Gates sostiene che se il lavoro fatto dalle macchine venisse tassato, si rallenterebbe virtuosamente il galoppo dell’automazione, le aziende dovrebbero accollarsi questi costi sociali, i governi ricaverebbero di che investire nel welfare e nella formazione dei nuovi lavori (quelli oggi non più finanziabili, dalle maestre d’infanzia ai bidelli agli infermieri alle badanti) di cui l’umanità ha estremo e crescente bisogno, e con forme di salario di cittadinanza si sosterrebbero i consumi, altrimenti destinati a crollare, facendo collassare nel loro crollo anche i fatturati delle stesse aziende automatizzate! Un pensiero, si vede subito, geniale e definitivo.

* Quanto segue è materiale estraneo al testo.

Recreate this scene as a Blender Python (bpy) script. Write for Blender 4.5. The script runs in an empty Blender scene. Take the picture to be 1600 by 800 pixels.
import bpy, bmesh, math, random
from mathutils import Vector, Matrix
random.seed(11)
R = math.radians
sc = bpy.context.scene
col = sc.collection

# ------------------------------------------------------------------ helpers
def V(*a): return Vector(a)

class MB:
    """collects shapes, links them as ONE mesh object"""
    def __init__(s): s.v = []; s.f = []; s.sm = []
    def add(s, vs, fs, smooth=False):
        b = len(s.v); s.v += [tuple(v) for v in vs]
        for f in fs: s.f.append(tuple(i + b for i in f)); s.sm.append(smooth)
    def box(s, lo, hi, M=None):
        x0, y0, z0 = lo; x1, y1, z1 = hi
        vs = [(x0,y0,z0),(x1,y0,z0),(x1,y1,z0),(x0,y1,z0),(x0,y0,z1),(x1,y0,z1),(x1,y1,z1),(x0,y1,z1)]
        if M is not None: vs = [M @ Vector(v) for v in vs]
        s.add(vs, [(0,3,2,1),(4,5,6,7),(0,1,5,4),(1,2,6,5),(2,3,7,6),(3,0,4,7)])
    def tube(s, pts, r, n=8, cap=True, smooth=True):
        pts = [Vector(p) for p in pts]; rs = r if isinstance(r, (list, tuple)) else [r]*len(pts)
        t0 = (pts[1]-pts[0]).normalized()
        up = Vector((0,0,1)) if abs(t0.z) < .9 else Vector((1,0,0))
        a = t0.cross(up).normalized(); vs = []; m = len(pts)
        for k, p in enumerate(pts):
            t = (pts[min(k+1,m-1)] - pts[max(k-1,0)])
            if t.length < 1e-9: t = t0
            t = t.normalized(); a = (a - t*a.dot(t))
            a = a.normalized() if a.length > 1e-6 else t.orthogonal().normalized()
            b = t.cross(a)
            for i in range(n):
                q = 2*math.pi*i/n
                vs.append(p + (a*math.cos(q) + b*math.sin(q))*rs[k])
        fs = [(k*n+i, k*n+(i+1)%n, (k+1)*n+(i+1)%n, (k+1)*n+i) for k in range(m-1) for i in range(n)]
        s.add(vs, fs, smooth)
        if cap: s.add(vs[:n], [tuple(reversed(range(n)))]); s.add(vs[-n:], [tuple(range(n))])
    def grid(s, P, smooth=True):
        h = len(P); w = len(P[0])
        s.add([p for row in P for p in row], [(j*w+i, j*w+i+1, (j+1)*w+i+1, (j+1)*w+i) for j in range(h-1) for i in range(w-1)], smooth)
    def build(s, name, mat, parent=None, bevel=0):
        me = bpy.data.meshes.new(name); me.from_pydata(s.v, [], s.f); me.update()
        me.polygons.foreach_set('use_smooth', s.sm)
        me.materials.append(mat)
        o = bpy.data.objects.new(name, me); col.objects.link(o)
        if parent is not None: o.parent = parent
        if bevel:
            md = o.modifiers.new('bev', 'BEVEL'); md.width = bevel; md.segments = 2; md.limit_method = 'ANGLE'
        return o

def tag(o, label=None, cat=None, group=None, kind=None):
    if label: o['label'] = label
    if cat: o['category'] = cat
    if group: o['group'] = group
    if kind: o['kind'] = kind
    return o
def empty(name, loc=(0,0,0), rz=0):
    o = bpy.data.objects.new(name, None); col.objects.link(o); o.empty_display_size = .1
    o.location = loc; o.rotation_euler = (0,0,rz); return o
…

P.S.: Pochi giorni fa, i pigmei del Parlamento europeo di Strasburgo pur votando, opportunamente, una risoluzione che invita la Commissione europea a stabilire delle regole sui robot, tra cui la responsabilità civile in caso di incidenti, hanno detto no alla proposta di aggiungere nella risoluzione l’obbligo per le aziende che scelgono di automatizzarsi il pagamenti dei corsi di riconversione per i nuovi disoccupati. Una norma minima rispetto all’idea della tassa sui robot, ma pur sempre un’idea positiva, nella direzione giusta. Invece niente: “normiamo” i robot, ma non affrontiamo il loro vero effetto perverso, con un fariseismo che dimostra solo come una sede plurinazionale altissima – che è poi quella propria per emanare norme dall’impatto “sistemico” – cioè il Parlamento europeo, non annoveri al proprio interno nessuna mente lucida e visionaria come quella di Bill Gates.